[Data for processing]
==============================

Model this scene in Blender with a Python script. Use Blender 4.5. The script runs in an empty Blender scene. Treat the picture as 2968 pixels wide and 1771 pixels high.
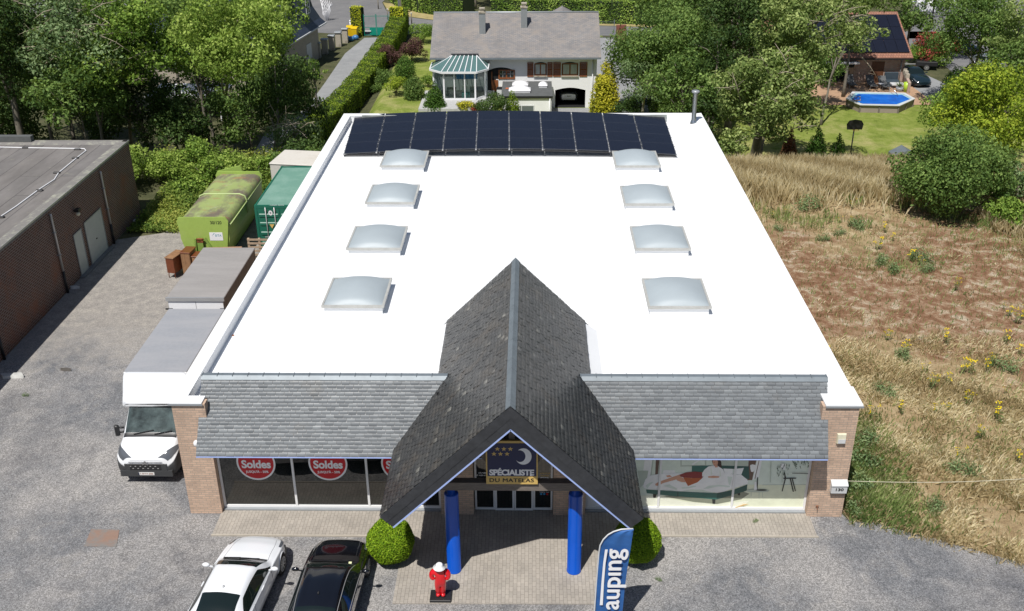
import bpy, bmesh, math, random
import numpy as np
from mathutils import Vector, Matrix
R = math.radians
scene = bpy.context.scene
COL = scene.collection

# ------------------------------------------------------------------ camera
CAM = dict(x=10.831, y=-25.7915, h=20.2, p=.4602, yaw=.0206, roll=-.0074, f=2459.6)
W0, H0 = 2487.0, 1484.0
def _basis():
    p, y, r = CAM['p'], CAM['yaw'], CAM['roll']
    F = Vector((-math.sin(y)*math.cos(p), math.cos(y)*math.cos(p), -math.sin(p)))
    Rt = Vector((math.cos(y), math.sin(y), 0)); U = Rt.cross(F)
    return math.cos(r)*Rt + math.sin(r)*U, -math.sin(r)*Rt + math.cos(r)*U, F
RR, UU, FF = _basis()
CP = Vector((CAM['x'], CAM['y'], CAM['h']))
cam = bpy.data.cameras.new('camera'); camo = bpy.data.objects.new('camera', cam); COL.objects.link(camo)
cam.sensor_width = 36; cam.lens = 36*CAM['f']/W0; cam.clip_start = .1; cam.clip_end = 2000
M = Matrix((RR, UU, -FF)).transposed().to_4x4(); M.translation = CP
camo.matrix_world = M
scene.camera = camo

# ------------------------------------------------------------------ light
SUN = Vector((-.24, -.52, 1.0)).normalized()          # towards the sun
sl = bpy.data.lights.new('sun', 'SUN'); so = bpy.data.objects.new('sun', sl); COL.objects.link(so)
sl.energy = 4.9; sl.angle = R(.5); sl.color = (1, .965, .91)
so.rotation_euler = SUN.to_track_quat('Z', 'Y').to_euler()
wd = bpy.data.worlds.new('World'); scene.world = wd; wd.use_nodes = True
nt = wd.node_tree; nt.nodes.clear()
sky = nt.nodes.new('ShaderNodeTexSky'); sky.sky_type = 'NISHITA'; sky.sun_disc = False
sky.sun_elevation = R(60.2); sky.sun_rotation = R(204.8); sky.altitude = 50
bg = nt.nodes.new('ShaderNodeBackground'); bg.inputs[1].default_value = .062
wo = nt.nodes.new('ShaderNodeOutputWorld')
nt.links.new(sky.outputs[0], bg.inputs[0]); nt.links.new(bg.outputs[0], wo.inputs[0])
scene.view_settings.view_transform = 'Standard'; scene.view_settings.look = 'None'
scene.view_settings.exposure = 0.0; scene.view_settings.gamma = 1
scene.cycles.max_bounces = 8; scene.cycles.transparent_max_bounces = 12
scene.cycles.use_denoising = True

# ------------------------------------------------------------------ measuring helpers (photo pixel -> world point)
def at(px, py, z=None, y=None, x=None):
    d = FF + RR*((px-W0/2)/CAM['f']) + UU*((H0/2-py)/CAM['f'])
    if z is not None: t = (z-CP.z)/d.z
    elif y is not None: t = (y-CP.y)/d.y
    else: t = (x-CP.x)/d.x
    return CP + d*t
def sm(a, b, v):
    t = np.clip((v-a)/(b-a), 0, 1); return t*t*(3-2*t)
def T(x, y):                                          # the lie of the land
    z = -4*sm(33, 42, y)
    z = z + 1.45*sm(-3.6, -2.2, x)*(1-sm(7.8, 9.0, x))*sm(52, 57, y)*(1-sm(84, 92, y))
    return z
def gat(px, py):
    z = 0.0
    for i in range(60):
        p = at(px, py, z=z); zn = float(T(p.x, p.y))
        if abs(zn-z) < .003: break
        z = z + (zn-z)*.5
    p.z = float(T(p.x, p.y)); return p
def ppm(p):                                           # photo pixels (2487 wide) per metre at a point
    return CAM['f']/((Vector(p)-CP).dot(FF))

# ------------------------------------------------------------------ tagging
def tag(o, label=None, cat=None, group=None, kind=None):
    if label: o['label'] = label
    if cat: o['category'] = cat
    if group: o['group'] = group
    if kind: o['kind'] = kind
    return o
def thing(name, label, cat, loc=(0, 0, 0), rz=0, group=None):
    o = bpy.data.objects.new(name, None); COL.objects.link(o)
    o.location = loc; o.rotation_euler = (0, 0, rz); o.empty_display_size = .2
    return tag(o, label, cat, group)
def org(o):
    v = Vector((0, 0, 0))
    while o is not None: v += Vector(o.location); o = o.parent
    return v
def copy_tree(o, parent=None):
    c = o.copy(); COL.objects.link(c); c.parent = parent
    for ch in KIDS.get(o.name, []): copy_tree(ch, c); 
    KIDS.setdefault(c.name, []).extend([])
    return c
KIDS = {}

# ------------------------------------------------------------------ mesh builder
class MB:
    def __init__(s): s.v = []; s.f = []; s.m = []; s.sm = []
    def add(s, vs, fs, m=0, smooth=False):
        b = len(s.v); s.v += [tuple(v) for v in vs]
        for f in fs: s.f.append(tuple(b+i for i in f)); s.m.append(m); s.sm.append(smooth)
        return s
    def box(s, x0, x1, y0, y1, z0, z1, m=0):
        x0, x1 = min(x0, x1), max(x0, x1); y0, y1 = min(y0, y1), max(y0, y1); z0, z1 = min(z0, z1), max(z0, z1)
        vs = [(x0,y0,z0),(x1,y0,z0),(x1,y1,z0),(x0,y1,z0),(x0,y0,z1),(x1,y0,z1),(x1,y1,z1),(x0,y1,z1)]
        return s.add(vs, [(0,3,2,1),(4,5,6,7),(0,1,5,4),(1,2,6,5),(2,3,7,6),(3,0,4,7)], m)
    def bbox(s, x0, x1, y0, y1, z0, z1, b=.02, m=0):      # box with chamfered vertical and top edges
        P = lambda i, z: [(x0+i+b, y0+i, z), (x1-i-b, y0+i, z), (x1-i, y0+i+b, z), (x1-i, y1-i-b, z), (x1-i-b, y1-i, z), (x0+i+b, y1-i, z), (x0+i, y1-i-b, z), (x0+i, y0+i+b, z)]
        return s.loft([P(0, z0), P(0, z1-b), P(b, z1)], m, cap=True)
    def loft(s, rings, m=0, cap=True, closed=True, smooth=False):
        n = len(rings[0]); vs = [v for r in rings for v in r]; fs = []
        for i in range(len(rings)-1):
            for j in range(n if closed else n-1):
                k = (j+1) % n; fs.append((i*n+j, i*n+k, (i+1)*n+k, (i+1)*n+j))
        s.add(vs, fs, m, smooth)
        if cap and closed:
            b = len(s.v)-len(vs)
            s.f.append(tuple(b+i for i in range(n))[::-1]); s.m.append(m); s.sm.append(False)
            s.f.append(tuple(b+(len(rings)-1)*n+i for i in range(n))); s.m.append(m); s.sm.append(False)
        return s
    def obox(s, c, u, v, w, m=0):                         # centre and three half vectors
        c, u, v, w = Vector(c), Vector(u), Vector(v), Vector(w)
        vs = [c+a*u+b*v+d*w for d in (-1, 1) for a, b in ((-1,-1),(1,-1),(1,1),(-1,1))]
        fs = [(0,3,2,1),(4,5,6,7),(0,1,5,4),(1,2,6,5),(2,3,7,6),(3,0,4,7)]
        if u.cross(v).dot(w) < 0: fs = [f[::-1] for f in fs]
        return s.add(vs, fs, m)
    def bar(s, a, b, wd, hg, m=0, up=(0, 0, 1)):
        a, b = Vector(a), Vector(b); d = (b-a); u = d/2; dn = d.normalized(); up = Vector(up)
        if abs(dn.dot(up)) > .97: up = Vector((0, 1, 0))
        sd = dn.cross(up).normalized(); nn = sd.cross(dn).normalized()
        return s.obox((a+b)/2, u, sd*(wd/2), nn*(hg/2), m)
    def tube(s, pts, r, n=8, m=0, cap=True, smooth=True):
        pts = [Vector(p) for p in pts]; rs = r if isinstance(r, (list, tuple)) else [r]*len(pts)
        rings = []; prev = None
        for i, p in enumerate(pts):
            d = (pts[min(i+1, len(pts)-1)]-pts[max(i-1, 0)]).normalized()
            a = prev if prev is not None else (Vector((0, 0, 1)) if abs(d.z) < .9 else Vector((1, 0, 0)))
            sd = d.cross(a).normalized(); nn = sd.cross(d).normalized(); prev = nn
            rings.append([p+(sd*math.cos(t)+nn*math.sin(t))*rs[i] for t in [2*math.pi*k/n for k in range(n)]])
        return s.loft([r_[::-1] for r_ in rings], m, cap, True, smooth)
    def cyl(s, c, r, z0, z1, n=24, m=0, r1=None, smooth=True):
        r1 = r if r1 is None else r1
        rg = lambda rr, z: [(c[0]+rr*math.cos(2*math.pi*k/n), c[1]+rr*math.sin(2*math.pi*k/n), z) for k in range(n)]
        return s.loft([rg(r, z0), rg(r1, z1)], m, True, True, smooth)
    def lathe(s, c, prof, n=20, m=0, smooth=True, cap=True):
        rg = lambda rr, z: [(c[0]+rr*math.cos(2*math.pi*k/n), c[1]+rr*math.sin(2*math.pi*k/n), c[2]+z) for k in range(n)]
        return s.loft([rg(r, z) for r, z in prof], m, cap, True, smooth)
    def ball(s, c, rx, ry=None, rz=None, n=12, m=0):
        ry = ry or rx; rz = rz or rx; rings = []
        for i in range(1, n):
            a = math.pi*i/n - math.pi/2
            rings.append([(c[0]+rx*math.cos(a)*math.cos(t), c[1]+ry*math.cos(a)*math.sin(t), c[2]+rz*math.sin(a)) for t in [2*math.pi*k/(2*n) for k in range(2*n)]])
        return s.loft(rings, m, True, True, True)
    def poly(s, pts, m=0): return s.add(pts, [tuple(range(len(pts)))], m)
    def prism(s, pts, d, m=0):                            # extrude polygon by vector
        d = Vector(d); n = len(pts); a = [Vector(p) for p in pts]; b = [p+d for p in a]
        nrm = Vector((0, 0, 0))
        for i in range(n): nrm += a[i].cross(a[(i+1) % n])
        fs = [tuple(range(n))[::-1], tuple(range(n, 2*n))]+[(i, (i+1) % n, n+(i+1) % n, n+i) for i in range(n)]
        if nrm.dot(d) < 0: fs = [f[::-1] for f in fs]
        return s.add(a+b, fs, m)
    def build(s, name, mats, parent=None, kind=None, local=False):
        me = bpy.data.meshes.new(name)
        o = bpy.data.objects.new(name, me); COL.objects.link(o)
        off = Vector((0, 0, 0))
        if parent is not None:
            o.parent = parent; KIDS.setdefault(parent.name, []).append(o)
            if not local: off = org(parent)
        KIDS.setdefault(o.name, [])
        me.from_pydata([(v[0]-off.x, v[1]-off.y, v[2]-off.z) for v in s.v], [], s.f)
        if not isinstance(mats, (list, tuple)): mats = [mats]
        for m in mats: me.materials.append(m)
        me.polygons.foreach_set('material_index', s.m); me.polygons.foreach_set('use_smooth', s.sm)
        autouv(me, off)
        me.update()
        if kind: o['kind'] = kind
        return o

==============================

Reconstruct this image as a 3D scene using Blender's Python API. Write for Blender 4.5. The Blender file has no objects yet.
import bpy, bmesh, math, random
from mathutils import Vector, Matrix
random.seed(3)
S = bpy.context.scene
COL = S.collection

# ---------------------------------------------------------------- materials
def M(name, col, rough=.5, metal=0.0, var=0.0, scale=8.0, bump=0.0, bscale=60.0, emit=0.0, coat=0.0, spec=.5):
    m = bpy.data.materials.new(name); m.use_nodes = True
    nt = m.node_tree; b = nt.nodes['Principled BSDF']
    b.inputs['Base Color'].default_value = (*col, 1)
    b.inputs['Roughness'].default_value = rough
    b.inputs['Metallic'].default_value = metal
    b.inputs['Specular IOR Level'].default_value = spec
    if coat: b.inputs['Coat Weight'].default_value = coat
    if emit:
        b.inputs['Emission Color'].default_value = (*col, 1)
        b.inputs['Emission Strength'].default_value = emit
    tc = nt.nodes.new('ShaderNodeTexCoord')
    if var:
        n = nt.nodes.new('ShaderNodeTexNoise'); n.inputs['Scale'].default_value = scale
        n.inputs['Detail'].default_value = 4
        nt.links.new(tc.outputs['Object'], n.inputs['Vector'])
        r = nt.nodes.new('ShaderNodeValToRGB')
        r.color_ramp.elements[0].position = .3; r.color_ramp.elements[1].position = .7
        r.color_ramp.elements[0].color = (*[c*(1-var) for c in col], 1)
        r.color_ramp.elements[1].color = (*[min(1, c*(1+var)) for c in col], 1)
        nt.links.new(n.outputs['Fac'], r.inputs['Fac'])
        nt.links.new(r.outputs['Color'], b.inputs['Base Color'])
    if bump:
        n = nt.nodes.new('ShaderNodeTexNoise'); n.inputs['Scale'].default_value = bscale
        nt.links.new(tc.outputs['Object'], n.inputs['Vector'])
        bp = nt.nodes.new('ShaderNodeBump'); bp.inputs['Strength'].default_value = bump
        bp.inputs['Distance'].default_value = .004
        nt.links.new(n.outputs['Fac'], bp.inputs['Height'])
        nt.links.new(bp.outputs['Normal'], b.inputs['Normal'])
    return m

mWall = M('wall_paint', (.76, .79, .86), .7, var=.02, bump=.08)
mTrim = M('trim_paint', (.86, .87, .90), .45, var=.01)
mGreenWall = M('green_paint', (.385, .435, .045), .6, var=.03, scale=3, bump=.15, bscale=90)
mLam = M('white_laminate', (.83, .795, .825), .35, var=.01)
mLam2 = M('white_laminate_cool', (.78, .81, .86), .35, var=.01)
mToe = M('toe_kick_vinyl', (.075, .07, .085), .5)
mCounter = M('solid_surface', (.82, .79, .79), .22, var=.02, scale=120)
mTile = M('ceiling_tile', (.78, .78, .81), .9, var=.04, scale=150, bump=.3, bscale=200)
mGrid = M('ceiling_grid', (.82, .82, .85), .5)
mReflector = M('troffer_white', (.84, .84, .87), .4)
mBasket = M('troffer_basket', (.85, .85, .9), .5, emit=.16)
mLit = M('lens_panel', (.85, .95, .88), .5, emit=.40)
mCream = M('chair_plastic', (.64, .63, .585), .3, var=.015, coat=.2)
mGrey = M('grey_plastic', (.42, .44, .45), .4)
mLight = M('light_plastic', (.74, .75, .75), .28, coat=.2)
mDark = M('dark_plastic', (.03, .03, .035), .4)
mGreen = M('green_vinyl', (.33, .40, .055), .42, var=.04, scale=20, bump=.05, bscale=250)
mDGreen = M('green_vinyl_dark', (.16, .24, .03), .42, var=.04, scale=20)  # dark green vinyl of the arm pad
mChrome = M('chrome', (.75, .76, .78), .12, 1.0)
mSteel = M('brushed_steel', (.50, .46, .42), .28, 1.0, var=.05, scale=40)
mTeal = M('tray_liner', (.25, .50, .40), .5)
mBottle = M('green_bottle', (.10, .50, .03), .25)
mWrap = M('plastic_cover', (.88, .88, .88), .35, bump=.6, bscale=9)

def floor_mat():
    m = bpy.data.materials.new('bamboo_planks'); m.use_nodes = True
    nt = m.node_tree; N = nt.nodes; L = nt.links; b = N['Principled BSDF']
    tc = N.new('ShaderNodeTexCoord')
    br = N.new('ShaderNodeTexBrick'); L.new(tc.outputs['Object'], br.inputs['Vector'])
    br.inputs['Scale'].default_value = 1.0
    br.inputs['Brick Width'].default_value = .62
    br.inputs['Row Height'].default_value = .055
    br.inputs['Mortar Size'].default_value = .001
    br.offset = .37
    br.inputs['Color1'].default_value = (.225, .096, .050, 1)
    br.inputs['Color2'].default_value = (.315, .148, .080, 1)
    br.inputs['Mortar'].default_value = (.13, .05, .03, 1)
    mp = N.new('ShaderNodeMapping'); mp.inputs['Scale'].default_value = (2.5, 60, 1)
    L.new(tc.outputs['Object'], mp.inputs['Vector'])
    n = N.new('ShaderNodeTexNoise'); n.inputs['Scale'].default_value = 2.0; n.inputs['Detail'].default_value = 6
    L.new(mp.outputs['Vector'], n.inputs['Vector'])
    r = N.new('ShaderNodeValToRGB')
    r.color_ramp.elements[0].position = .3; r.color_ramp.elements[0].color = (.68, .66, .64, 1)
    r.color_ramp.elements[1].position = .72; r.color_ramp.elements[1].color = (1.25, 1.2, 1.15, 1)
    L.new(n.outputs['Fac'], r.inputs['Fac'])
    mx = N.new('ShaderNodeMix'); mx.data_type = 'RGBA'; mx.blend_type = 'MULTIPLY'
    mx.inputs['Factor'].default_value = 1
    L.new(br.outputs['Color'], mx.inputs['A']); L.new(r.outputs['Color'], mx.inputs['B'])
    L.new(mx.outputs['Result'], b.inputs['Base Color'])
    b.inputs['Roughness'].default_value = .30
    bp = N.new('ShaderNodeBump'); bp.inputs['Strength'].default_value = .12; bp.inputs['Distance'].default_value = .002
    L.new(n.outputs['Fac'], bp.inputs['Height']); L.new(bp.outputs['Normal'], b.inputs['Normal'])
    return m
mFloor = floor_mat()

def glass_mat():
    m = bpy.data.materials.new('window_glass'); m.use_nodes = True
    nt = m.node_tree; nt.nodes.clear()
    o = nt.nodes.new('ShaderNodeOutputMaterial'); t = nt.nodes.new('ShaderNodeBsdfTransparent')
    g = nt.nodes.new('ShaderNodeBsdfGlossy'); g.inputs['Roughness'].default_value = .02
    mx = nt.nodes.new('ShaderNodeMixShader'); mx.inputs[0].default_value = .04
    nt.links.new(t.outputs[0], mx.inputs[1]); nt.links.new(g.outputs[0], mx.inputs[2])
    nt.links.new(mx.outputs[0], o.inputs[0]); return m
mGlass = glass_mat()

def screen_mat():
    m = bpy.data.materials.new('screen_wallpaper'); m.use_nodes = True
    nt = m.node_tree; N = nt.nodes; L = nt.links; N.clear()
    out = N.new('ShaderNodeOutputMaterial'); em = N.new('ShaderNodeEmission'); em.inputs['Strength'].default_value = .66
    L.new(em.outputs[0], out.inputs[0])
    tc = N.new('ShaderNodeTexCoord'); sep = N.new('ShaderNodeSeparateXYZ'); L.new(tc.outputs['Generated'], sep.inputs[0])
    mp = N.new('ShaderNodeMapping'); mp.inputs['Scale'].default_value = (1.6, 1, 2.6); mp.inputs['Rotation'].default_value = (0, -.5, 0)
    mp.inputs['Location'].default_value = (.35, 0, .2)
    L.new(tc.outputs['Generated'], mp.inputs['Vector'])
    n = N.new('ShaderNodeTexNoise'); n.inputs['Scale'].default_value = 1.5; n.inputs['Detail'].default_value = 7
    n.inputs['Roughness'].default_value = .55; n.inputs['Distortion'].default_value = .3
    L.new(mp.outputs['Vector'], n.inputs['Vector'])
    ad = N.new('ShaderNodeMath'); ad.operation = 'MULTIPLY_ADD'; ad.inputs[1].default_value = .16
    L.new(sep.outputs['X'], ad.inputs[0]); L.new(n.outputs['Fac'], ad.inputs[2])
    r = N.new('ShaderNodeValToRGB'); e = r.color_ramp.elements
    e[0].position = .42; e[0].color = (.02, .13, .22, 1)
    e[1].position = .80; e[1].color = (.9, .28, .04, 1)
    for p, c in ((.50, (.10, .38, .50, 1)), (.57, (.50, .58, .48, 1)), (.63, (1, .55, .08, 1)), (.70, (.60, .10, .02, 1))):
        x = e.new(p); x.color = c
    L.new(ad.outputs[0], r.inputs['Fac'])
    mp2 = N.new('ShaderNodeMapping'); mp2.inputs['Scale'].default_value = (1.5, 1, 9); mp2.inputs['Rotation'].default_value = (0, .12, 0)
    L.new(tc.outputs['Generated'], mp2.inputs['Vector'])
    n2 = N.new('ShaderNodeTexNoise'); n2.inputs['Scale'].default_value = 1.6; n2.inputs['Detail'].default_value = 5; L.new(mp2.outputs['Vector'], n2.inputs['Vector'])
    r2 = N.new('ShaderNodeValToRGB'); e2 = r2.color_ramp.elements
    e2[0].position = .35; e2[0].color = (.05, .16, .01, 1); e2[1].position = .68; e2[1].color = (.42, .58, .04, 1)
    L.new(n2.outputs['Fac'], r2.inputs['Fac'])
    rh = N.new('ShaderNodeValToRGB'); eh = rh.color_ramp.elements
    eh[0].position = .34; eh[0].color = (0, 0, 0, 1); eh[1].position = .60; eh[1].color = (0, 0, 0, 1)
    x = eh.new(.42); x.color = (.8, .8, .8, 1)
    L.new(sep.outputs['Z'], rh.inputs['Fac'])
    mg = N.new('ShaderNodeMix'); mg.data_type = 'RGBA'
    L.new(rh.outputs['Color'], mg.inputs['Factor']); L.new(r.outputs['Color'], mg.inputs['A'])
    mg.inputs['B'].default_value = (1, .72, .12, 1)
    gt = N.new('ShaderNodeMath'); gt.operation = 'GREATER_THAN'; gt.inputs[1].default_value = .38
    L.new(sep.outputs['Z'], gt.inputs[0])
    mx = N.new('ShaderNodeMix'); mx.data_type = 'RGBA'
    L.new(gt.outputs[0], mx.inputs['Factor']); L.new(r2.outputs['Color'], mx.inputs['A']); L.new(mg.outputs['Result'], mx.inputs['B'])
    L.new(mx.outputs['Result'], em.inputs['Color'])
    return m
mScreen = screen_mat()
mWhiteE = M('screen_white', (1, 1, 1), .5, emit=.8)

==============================

From the data above, gather every line that includes the word "Blender".

[Finished answer]
Model this scene in Blender with a Python script. Use Blender 4.5. The script runs in an empty Blender scene. Treat the picture as 2968 pixels wide and 1771 pixels high.
Reconstruct this image as a 3D scene using Blender's Python API. Write for Blender 4.5. The Blender file has no objects yet.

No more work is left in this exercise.